- **TASK DESCRIPTION**: Transcribe every line from the top down to the line with "COL = scene.collection", both ends included, but not the pictures.

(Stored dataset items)

----------

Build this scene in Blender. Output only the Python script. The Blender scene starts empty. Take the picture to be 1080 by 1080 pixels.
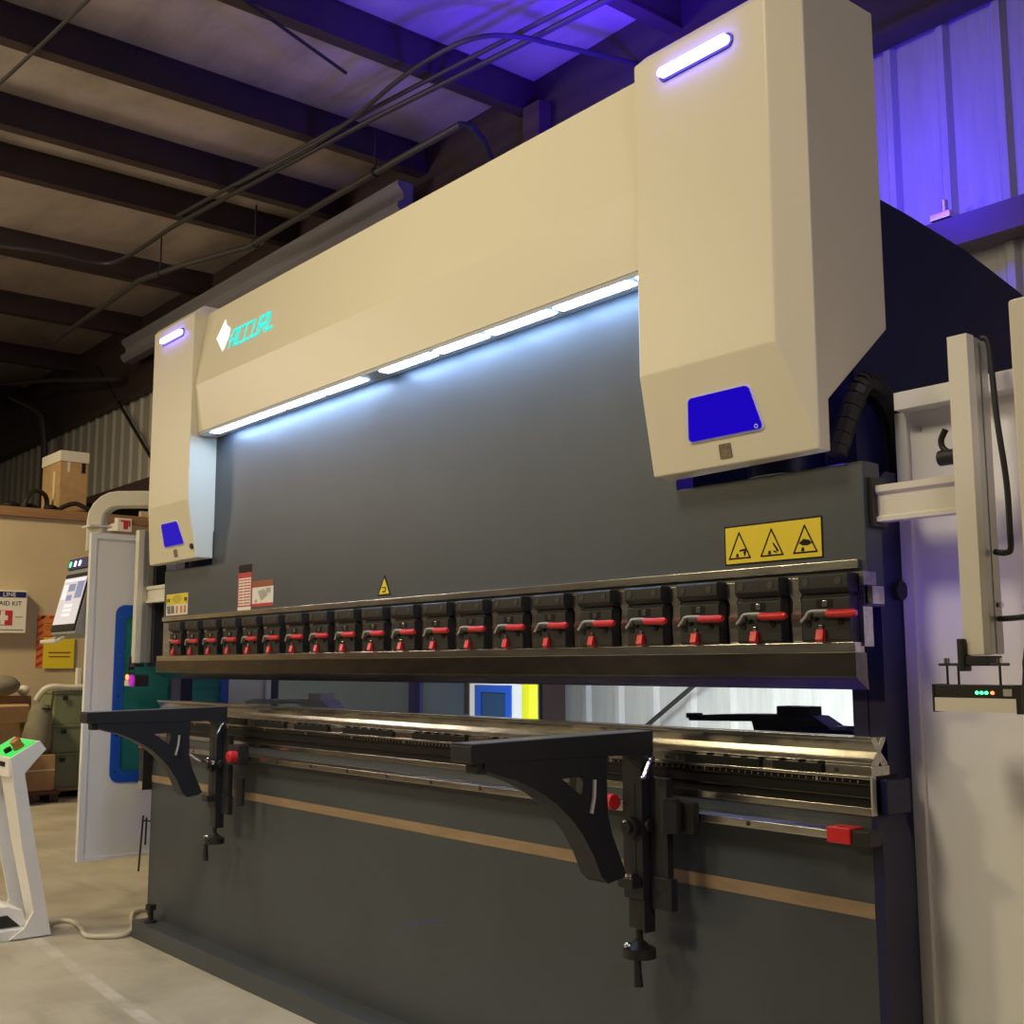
import bpy, bmesh, math, random
from mathutils import Vector, Matrix
random.seed(7)
scene = bpy.context.scene
COL = scene.collection

# ------------------------------------------------------------------ helpers
class G:
    """collects shapes, then links them as ONE mesh object"""
    def __init__(self): self.bm = bmesh.new()
    def box(self, x0, x1, y0, y1, z0, z1, bev=0.0, seg=2, rot=None, piv=None):
        vs = [self.bm.verts.new(c) for c in ((x0,y0,z0),(x1,y0,z0),(x1,y1,z0),(x0,y1,z0),(x0,y0,z1),(x1,y0,z1),(x1,y1,z1),(x0,y1,z1))]
        fs = [self.bm.faces.new([vs[i] for i in f]) for f in ((0,3,2,1),(4,5,6,7),(0,1,5,4),(1,2,6,5),(2,3,7,6),(3,0,4,7))]
        if bev:
            es = list({e for f in fs for e in f.edges})
            r = bmesh.ops.bevel(self.bm, geom=es, offset=bev, segments=seg, profile=.5, affect='EDGES')
            vs = list({v for f in r['faces'] for v in f.verts} | {v for v in vs if v.is_valid})
        if rot is not None:
            bmesh.ops.transform(self.bm, matrix=Matrix.Translation(piv) @ rot @ Matrix.Translation(-Vector(piv)), verts=vs)
        return self
    def prism(self, poly, axis, a0, a1, holes=(), bev=0.0):
        def p3(p, a):
            return {'X': (a, p[0], p[1]), 'Y': (p[0], a, p[1]), 'Z': (p[0], p[1], a)}[axis]
        bm2 = bmesh.new()
        edges = []
        for loop in [poly, *holes]:
            vs = [bm2.verts.new(p3(p, a0)) for p in loop]
            for i in range(len(vs)): edges.append(bm2.edges.new((vs[i], vs[(i+1) % len(vs)])))
        if holes or len(poly) > 4:
            bmesh.ops.triangle_fill(bm2, edges=edges, use_beauty=True, use_dissolve=False)
            if not holes:
                bmesh.ops.dissolve_faces(bm2, faces=list(bm2.faces))
        else:
            bm2.faces.new(list(bm2.verts))
        r = bmesh.ops.extrude_face_region(bm2, geom=list(bm2.faces))
        d = Vector(p3((0,0), a1)) - Vector(p3((0,0), a0))
        bmesh.ops.translate(bm2, vec=d, verts=[e for e in r['geom'] if isinstance(e, bmesh.types.BMVert)])
        bmesh.ops.recalc_face_normals(bm2, faces=list(bm2.faces))
        if bev:
            es = [e for e in bm2.edges if len(e.link_faces) == 2 and e.calc_face_angle() > .3]
            bmesh.ops.bevel(bm2, geom=es, offset=bev, segments=2, profile=.5, affect='EDGES')
        self.add(bm2); return self
    def add(self, bm2):
        me = bpy.data.meshes.new('tmp'); bm2.to_mesh(me); bm2.free()
        self.bm.from_mesh(me); bpy.data.meshes.remove(me)
    def tube(self, path, r, n=10, caps=True):
        pts = [Vector(p) for p in path]; rings = []
        up = Vector((0,0,1)); prev = None
        for i, p in enumerate(pts):
            t = (pts[min(i+1, len(pts)-1)] - pts[max(i-1, 0)]).normalized()
            if prev is None:
                a = t.cross(up if abs(t.z) < .9 else Vector((1,0,0))).normalized()
            else:
                a = (prev - t*prev.dot(t)).normalized()
            prev = a; b = t.cross(a)
            rr = r[i] if isinstance(r, (list, tuple)) else r
            rings.append([self.bm.verts.new(p + (a*math.cos(2*math.pi*k/n) + b*math.sin(2*math.pi*k/n))*rr) for k in range(n)])
        for i in range(len(rings)-1):
            for k in range(n):
                self.bm.faces.new((rings[i][k], rings[i][(k+1) % n], rings[i+1][(k+1) % n], rings[i+1][k]))
        if caps:
            self.bm.faces.new(rings[0][::-1]); self.bm.faces.new(rings[-1])
        return self
    def cyl(self, p0, p1, r, n=20): return self.tube([p0, p1], r, n)
    def ball(self, c, r, sx=1, sy=1, sz=1):
        bmesh.ops.create_uvsphere(self.bm, u_segments=16, v_segments=10, radius=r, matrix=Matrix.Translation(c) @ Matrix.Diagonal((sx,sy,sz,1)))
        return self
    def quad(self, *p):
        self.bm.faces.new([self.bm.verts.new(q) for q in p]); return self
    def build(self, name, mat, parent=None, angle=35):
        bm = self.bm
        bmesh.ops.recalc_face_normals(bm, faces=list(bm.faces))
        for e in bm.edges: e.smooth = len(e.link_faces) == 2 and e.calc_face_angle() < math.radians(angle)
        for f in bm.faces: f.smooth = True
        off = Vector((0,0,0)); p = parent
        while p is not None: off += p.location; p = p.parent
        bmesh.ops.translate(bm, vec=-off, verts=list(bm.verts))
        me = bpy.data.meshes.new(name); bm.to_mesh(me); bm.free()
        me.materials.append(mat)
        o = bpy.data.objects.new(name, me); COL.objects.link(o)
        if name != 'beam_fascia':
          w = o.modifiers.new('flat_faces', 'WEIGHTED_NORMAL'); w.keep_sharp = True; w.weight = 80
        if parent is not None: o.parent = parent
        return o

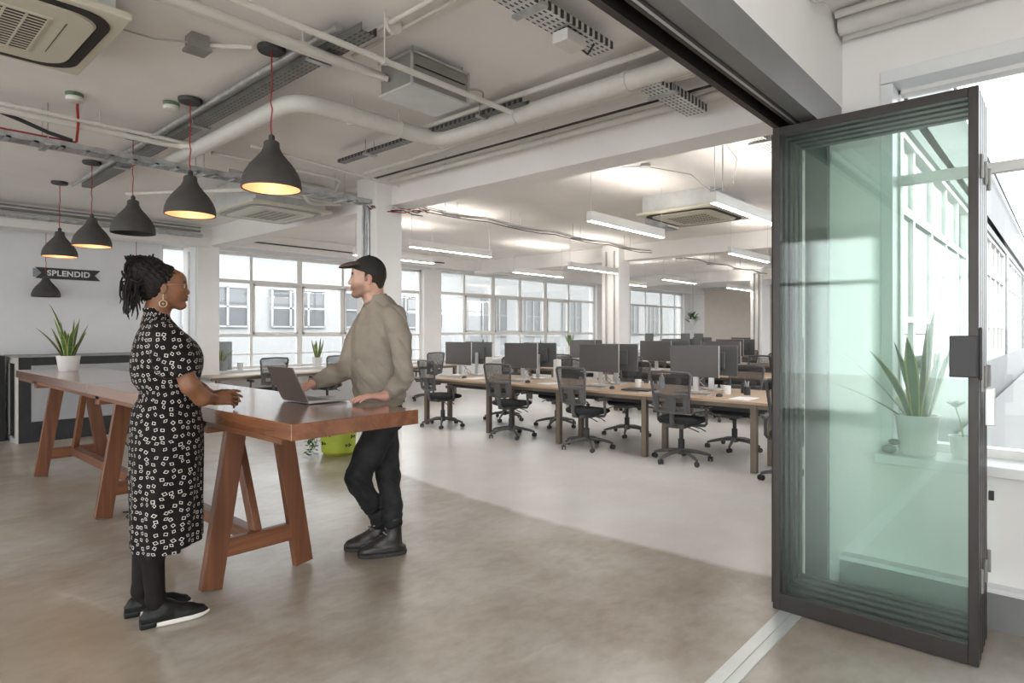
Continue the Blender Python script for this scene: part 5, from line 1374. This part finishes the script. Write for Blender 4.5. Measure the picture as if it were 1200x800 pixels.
# near (left) arm and hand resting on the table edge
NS, NE, NW = (.085, -.155, 1.48), (.140, -.32, 1.135), (.022, -.478, 1.038)
S.chain([NS, NE], [.05, .042], .03).chain([NE, NW], [.042, .028], .02)
hand(S, NW, (-.93, -.30, .10), (.08, .0, 1), 1.0, (.14, .16, .18, .20), .10, 1, (.55, .15))
FS, FE, FW = (-.095, .165, 1.47), (-.205, .075, 1.155), (-.395, -.120, 1.088)
S.chain([FS, FE], [.05, .042], .03).chain([FE, FW], [.042, .028], .02)
hand(S, FW, (-.82, -.48, -.22), (-.1, -.05, 1), 0.98, (.10, .12, .14, .16), .10, -1, (.5, .2))
S.chain([(.030, -.075, .90), (-.060, -.095, .66), (-.120, -.075, .48), (-.060, -.02, .33), (-.004, .05, .13)], [.07, .05, .035, .03, .028], .02)
S.chain([(.015, .080, .90), (.035, .055, .66), (.052, .03, .48), (.082, -.045, .13)], [.07, .05, .038, .03], .02)
def mtint(V):
    base = np.tile(np.array([.56, .34, .255], np.float32), (len(V), 1))
    lx = -(V[:, 0] - mc[0]) / 1.03; lz = (V[:, 2] - mc[2]) / 1.03; ly = np.abs(V[:, 1])
    bw = np.clip((-.035 - lz) / .03, 0, 1) * np.clip((lx + .005) / .03, 0, 1) * np.clip((lz + .16) / .02, 0, 1); base = base * (1 - bw[:, None] * .52 * np.array([.9, 1, 1.05]))
    lip = (lx > .088) & (lz < -.054) & (lz > -.082) & (ly < .022); base[lip] = (.42, .17, .14)
    br = (lx > .06) & (np.abs(lz - .018) < .006) & (ly > .010) & (ly < .050); base[br] = (.05, .035, .025)
    ear = (lx < .02) & (lx > -.04) & (ly > .072) & (lz > -.07) & (lz < .03); base[ear] = (.60, .30, .23)
    sb = (lx < .016) & (lx > .0) & (lz > -.030) & (lz < .03) & (ly > .055); base[sb] = (.20, .125, .09)
    hnd = (V[:, 2] < 1.10) & (V[:, 2] > .95); base[hnd] = (.60, .33, .26)
    return base
S.mesh('body', 'skin', MA, tint=mtint)
for y in (-1, 1):
    c = PM(.0805, y * .031, -.006); e = B().lathe([(.0105 * math.sin(PI * q / 10) + 1e-4, -.0105 * math.cos(PI * q / 10)) for q in range(11)], 16, c=c).build('eye', 'eyewhite', MA, smooth=True)
    B().lathe([(.0055 * math.sin(PI * q / 8) + 1e-4, -.0055 * math.cos(PI * q / 8)) for q in range(9)], 12, c=(c[0] - .0075, c[1], c[2])).build('iris', 'iris', e, smooth=True)
# sweatshirt
R36 = math.radians(36)
W = Vol((-.46, -.50, .90), (.26, .32, 1.67), .0052)
def tfold(a, z): return .004 * np.sin(z * 26 + a * 2.5) * np.clip(1.3 - z, 0, .3) * 3 + .004 * np.sin(a * 6 + z * 9)
W.column([(.960, .001, 0, .134, .168), (.985, .0, 0, .146, .180), (1.03, -.004, 0, .150, .186), (1.12, -.008, 0, .152, .190), (1.25, -.012, 0, .152, .196), (1.36, -.010, 0, .148, .205), (1.44, -.004, 0, .138, .205), (1.50, .008, 0, .125, .185), (1.55, .008, 0, .108, .145), (1.595, .0, 0, .086, .100), (1.635, -.016, 0, .070, .074)], .025, rot=R36, fold=tfold)
W.chain([(.082, -.140, 1.495), (.118, -.225, 1.37), (.142, -.315, 1.135)], [.080, .068, .055], .016).chain([(.142, -.315, 1.135), (.105, -.375, 1.092), (.048, -.448, 1.054)], [.057, .053, .041], .02)
W.chain([(-.085, .150, 1.47), (-.155, .12, 1.34), (-.210, .075, 1.16)], [.075, .068, .058], .016).chain([(-.210, .075, 1.16), (-.29, -.01, 1.130), (-.375, -.098, 1.096)], [.062, .060, .044], .025)
W.warp(lambda x, y, z: .006 * (1 - np.abs(np.sin(17 * x - 9 * y + 30 * z + 1.5 * np.sin(9 * x)))) ** 3 * np.clip(1 - np.abs(z - 1.14) / .16, 0, 1) + .006 * (1 - np.abs(np.sin(20 * x + 16 * y + 11 * z))) ** 4 * np.clip((z - 1.1) / .2, 0, 1))
W.warp(lambda x, y, z: .0028 * np.sin(34 * x - 20 * y + 70 * z + 3 * np.sin(14 * x + 9 * z)) * (np.abs(z - 1.12) < .16) + .0022 * np.sin(26 * y - 22 * z + 44 * x + 2 * np.sin(11 * z)))
W.cone((-.045, 0, 1.585), (-.045, 0, 1.74), .060, .072, .006, sub=True); W.cone((-.115, -.1, 1.640), (-.115, .1, 1.640), .056, .056, .01, sub=True)
W.cone((.048, -.448, 1.050), (-.0, -.505, 1.02), .034, .036, .004, sub=True); W.cone((-.375, -.098, 1.096), (-.45, -.17, 1.06), .034, .036, .004, sub=True)
wo = W.mesh('sweatshirt', 'sweater', MA)
def ringtube(pts, r, nm, m_='rib'): return B().tube(pts, r, 20).build(nm, m_, wo, smooth=True)
def cuff(a, b, r): return ringtube([a, tuple((np.array(a) + np.array(b)) / 2), b], [r, r * .93, r * .95], 'cuff')
cuff((.062, -.432, 1.058), (.030, -.468, 1.042), .041); cuff((-.362, -.085, 1.102), (-.398, -.122, 1.088), .041)
cb = B()
cb.tube([(-.030 + .066 * math.cos(t_), .064 * math.sin(t_), 1.602 + .034 * math.cos(t_)) for t_ in [2 * PI * q / 30 for q in range(30)]], .0105, 8, closed=True); cb.build('neckband', 'rib', wo, smooth=True)
hb = Vol((-.20, -.22, .92), (.20, .22, 1.0), .005)
hb.column([(.938, .001, 0, .128, .160), (.965, .0, 0, .134, .167), (.985, .0, 0, .136, .170)], .004, rot=R36); hb.mesh('hem_band', 'rib', wo)
# jeans
J = Vol((-.28, -.24, .14), (.24, .26, .98), .005)
J.column([(.80, .01, 0, .11, .155), (.88, .008, 0, .125, .165), (.95, .002, 0, .122, .158)], .03, rot=R36)
J.chain([(.030, -.075, .84), (-.060, -.095, .66), (-.132, -.085, .505), (-.120, -.07, .455)], [.098, .090, .076, .070], .03).chain([(-.120, -.07, .455), (-.060, -.02, .33), (-.012, .03, .225), (-.004, .05, .165)], [.072, .064, .052, .050], .02)
J.chain([(.015, .080, .84), (.035, .055, .66), (.052, .03, .48), (.075, -.02, .30), (.082, -.045, .205)], [.095, .086, .074, .064, .060], .025)
J.warp(lambda x, y, z: .006 * (1 - np.abs(np.sin(26 * z + 14 * x + 10 * y))) ** 4 * np.clip(1 - np.abs(z - .47) / .16, 0, 1) + .006 * (1 - np.abs(np.sin(34 * z - 18 * x))) ** 4 * (z < .32))
J.warp(lambda x, y, z: .0022 * np.sin(88 * z + 60 * x + 3 * np.sin(30 * y + 20 * x)) * (np.abs(z - .46) < .10) + .0024 * np.sin(105 * z - 50 * x + 2 * np.sin(40 * y)) * (z < .30) + .0018 * np.sin(40 * x + 22 * z + 25 * y))
J.mesh('jeans', 'jeans', MA)
def boot(x, y, az, parent):
    """ankle boot, toe towards -x"""
    V_ = Vol((-.22, -.07, .0), (.12, .07, .26), .0045)
    V_.column([(.010, -.040, 0, .148, .046), (.04, -.040, 0, .150, .049), (.055, -.030, 0, .135, .044)], .012, pw=2.5)
    V_.cone((.035, 0, .06), (.03, 0, .22), .050, .047, .03).cone((.0, 0, .10), (-.09, 0, .06), .046, .036, .035).cone((-.09, 0, .055), (-.145, 0, .045), .038, .030, .02)
    V_.cone((.028, 0, .21), (.028, 0, .30), .040, .044, .006, sub=True)
    V_.cut((-.3, -.1, -.05), (.2, .1, .024), lambda X, Y, Z: Z - .024 + 0 * X + 0 * Y)
    t_ = V_.mesh('boot', 'boot', parent); t_.location = (x, y, 0); t_.rotation_euler = (0, 0, az)
    V2 = Vol((-.22, -.08, -.01), (.13, .08, .06), .0045)
    V2.column([(.002, -.038, 0, .150, .049), (.028, -.038, 0, .154, .053)], .005, pw=2.5)
    V2.cone((-.03, -.08, -.006), (-.03, .08, -.006), .012, .012, .004, sub=True); V2.mesh('sole', 'bootsole', t_)
    lc = B()
    for q in range(5): zz = .10 + q * .022; xx = -.060 + q * .014; lc.tube([(xx + .018, -.034, zz - .008), (xx - .006, 0, zz + .006), (xx + .018, .034, zz - .008)], .003, 6)
    lc.build('laces', 'lace', t_)
boot(.055, -.055, .10, MA); boot(-.035, .065, -.05, MA)
# cap and the hair below it
K = Vol((-.20, -.12, 1.66), (.06, .12, 1.91), .0045)
K.ell((-.066, 0, 1.778), (.108, .090, .106), .01)
K.cut((-.3, -.2, 1.4), (.1, .2, 1.80), lambda X, Y, Z: (Z - 1.762) + (X + .07) * .34 + 0 * Y)
K.ell((-.066, 0, 1.770), (.100, .082, .098), .004, sub=True)
ko = K.mesh('cap', 'cap', MA)
Bm = Vol((-.28, -.12, 1.74), (-.08, .12, 1.88), .004)
Bm.ell((-.165, 0, 1.812), (.090, .084, .032), .01, rot=(0, -.16, 0))
Bm.ell((-.165, 0, 1.790), (.105, .092, .038), .006, rot=(0, -.16, 0), sub=True)
Bm.ell((-.072, 0, 1.795), (.088, .078, .08), .004, sub=True)
Bm.mesh('cap_brim', 'capbrim', ko)
B().lathe([(.001, .006), (.008, .003), (.010, 0)], 12, c=(-.066, 0, 1.884)).build('button', 'cap', ko, smooth=True)
B().box(-.150, -.146, -.055, -.035, 1.842, 1.856).build('badge', 'gold', ko)
Hm = Vol((-.20, -.12, 1.62), (.07, .12, 1.86), .0045)
Hm.ell((-.058, 0, 1.765), (.101, .0835, .098), .01); Hm.ell((-.012, 0, 1.70), (.036, .058, .058), .02)
Hm.cone((-.20, 0, 1.72), (-.16, 0, 1.80), .08, .075, .008, sub=True)
for y in (-1, 1):
    Hm.cone((-.155, y * .075, 1.70), (-.130, y * .075, 1.80), .056, .045, .006, sub=True); Hm.ell((-.068, y * .09, 1.722), (.024, .03, .040), .006, sub=True)
    Hm.cone((-.11, y * .08, 1.64), (-.06, y * .08, 1.655), .035, .03, .006, sub=True)
Hm.mesh('hair', 'hairm', MA)
# ------------------------------------------------------------------ camera, sky, render look
cam = bpy.data.cameras.new('camera'); co = bpy.data.objects.new('camera', cam); C.objects.link(co)
cam.sensor_width = 36; cam.lens = 725 / 1200 * 36; cam.shift_y = -11 / 1200; cam.clip_start = .05; cam.clip_end = 400
co.location = (0, 0, 1.4); co.rotation_euler = (PI / 2, 0, math.radians(41.94 - 90))
sc.camera = co
w = bpy.data.worlds.new('overcast_sky'); sc.world = w; w.use_nodes = True; nt = w.node_tree; nt.nodes.clear()
bg = nt.nodes.new('ShaderNodeBackground'); ow = nt.nodes.new('ShaderNodeOutputWorld')
bg.inputs[0].default_value = (.96, .985, 1.0, 1); bg.inputs[1].default_value = SKY; nt.links.new(bg.outputs[0], ow.inputs[0])
sc.view_settings.exposure = EXPO
sc.cycles.max_bounces = 10; sc.cycles.diffuse_bounces = 5; sc.cycles.glossy_bounces = 4; sc.cycles.transparent_max_bounces = 32; sc.cycles.transmission_bounces = 6
sc.cycles.use_denoising = True
sc.cycles.sample_clamp_indirect = 6
sc.cycles.caustics_reflective = False; sc.cycles.caustics_refractive = False
bpy.context.view_layer.update()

----------

- **WRITTEN REPLY**:
Build this scene in Blender. Output only the Python script. The Blender scene starts empty. Take the picture to be 1080 by 1080 pixels.
import bpy, bmesh, math, random
from mathutils import Vector, Matrix
random.seed(7)
scene = bpy.context.scene
COL = scene.collection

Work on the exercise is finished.